The Attorney General and the Secretary of Transportation are each authorized to promulgate regulations governing public and private entities that provide transportation services. 28 C.F.R. §35.120-35.135; 49 C.F.R. Parts 27, 37, 38.[4] Nowhere in either the Department’s or DOT’s title II or Rehabilitation Act transportation regulations is there any procedural requirement that persons alleging discrimination must file a complaint with either agency before filing suit.[5] There are administrative enforcement procedures available to persons who prefer administrative enforcement instead of the more costly alternative of filing a private lawsuit, but those procedures are not mandatory. 28 C.F.R. § 35.170(a); 49 C.F.R. § 47.10. Moreover, the alternative remedy of administrative action offered in the regulations does not offer the same type of relief to the individual who has experienced discrimination because the agency controls the administrative action and the complainant cannot exercise any control over the timing or operation of the process, the outcome, or the remedy.

Four factors are uniformly present in cases where the primary jurisdiction doctrine properly is invoked: (1) the need to resolve an issue that (2) has been placed by Congress within the jurisdiction of an administrative body having regulatory authority (3) pursuant to a statute that subjects an industry or activity to a comprehensive regulatory scheme that (4) requires expertise or uniformity in administration. Id. at 1362 (citations omitted).

Defendant’s invocation of the doctrine fails all four elements of the Ninth Circuit’s test. First, there is no issue here that the Court is unable to resolve without the assistance of an administrative agency. Courts routinely apply the law to the facts presented, and this case merely requires a determination about whether MTA’s failures to provide transportation services to disabled persons traveling on public transportation in the City of Los Angeles violate the ADA or the Rehabilitation Act. Both statutes outlaw the same discriminatory activities, and in both laws Congress authorized private enforcement actions through the same statutory remedy provision. Applying civil rights laws to the facts here does not require a special expertise typical of most schemes in which courts have found it appropriate to stay federal litigation to permit agency analysis under the doctrine of primary jurisdiction. SeeCal-Almond, Inc. v. United Statess Dep’t of Agriculture, 67 F.3d 874,882 (9th Cir. 1995), vacated on other grounds, 117 S.Ct. 2501. Furthermore, there is no regulatory scheme that the Court is being asked to protect. Rather, the City is seeking protection from being brought into court by plaintiffs — something the doctrine of primary jurisdiction is not meant to prevent. United States v. Almany, 872 F.2d 924, 925 (9th Cir. 1989).

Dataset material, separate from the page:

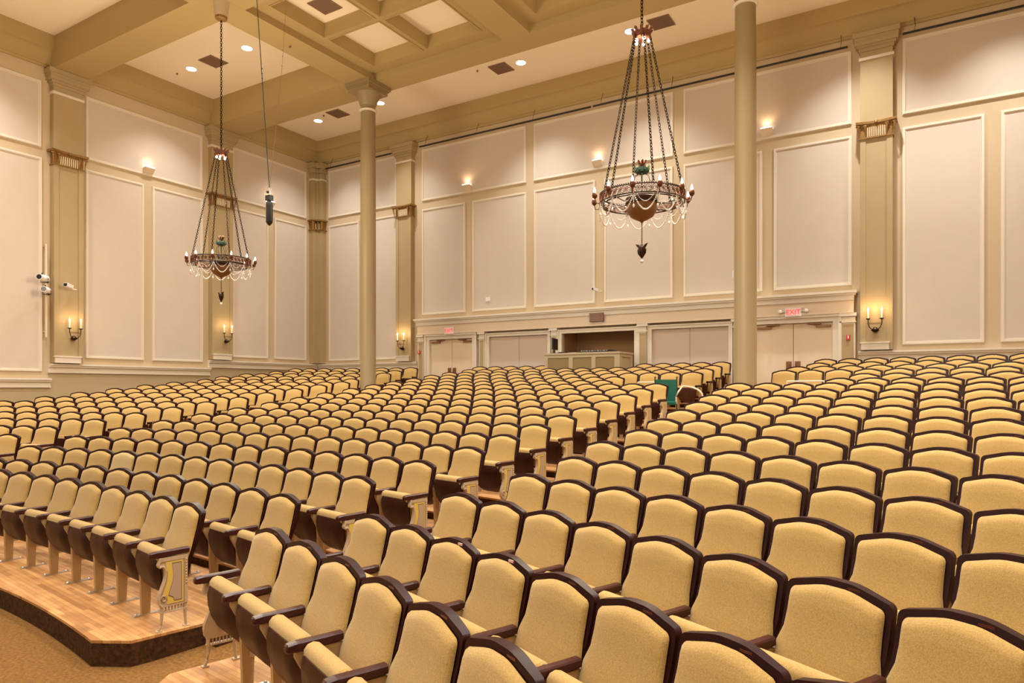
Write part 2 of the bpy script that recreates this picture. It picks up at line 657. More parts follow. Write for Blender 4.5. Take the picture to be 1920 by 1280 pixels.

Even when a case is properly deferred to an agency, courts should never apply the doctrine in the context of a motion to dismiss. The Ninth Circuit has held that the primary jurisdiction doctrine does not permit dismissing a lawsuit pursuant to Rule 12(b)(6) of the Federal Rules of Civil Procedure because the Court must accept as true plaintiffs’ factual allegations and the “‘threshold decision’ which [defendants] would have [the Court] refer ... must necessarily be resolved in favor of [plaintiffs].” Cost Management ervs. v. Washington Natural Gas Co., 99 F.3d at 948-49.[6]

CONCLUSION

The United States, as amicus curiae, respectfully requests that the Court deny MTA’s Motion To Dismiss.

Respectully submitted,

ANITA HODGKISS

Acting Assistant Attorney General

Civil Rights Division

JOHN L. WODATCH, Chief

RENEE M. WOHLENHAUS

Acting Deputy Chief

Disability Rights Section

Civil Rights Division

______

JOSEPH C. RUSSO

Attorney

Disability Rights Section

Civil Rights Section

U.S. Department of Justice

1425 New York Avenue, N.W.

Room 4043

Post Office Box 66738

Washington, D.C. 20035-6738

(202) 307-2229

Dated: July 24, 1998

1

[1] Notice of Motion and Motion of Defendant Los Angeles County Metro. Transp. Auth.’s Motion to Dismiss; Points and Authorities (hereafter “MTA Motion”) at 4.

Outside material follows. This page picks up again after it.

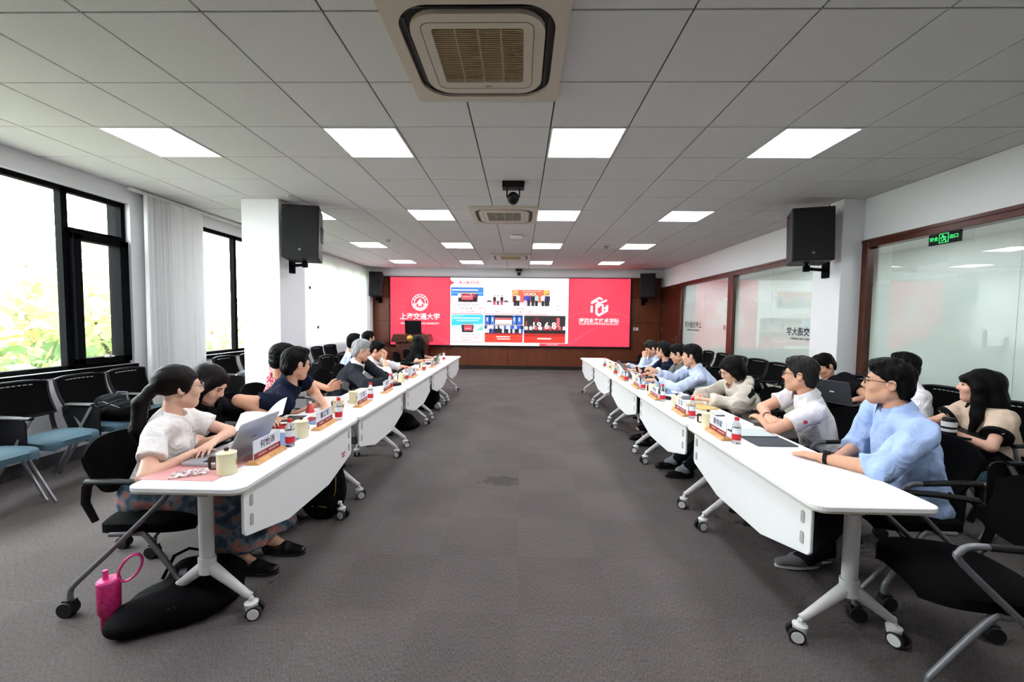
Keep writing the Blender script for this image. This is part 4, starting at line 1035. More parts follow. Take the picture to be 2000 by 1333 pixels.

[2] The United States has limited its argument to this aspect of defendant MTA’s motion to dismiss and has not submitted argument on other pending matters. Should the Court request memoranda on any other issues currently pending, the United States would respond with additional memoranda.

[3] "Section 205 of the legislation specifies that the remedies, procedures, and rights set forth in section 505 of the Rehabilitation Act of 1973 (29 U.S.C. 794a) shall be available with respect to any individual who believes that he or she is being subjected to discrimination on the basis of disability in violation of any provisions of this Act, or regulations promulgated under section 204, concerning public services." H.R. REP. NO. 485(III), at 52 (1990), reprinted in 1990 U.S.C.C.A.N. 445,475. See also, S. REP. NO. 116, at 57,58 (1989); H.R. REP. NO. 485(IV), at 39 (1990), reprinted in 1990 U.S.C.C.A.N. 267,278; H.R. REP. NO. 485(I), at 34 (1990), reprinted in U.S.C.C.A.N. 565, 577; H.R. REP. NO. 596, at 68 (1990).

[4] Nor can it be argued that only the Department of Transportation regulations should apply in cases such as these. The DOT regulations explicitly state that “[e]ntities to which this part applies also may be subject to ADA regulations of the Department of Justice,” and that “[t]he provisions of this part shall be interpreted in a manner that will make them consistent with applicable Department of Justice regulations.” 49 C.F.R. § 37.21(c). The Department of Transportation regulations further state that they prevail over the Department of Justice regulations only in “case[s] of apparent inconsistency." Id.

[5] The preamble to the Department’s title II regulation also explains that a private right of action is guaranteed under title II. 56 F.R. 35713-14 (July 26, 1991)

[6] When properly invoked, courts have the discretion to stay litigation while the administrative agency acts, and the court retains jurisdiction over the matter to resolve the litigation disputes at a later date. Cal-Almond Inc. v. United States Dep’t of Agriculture, 67 F.3d at 882.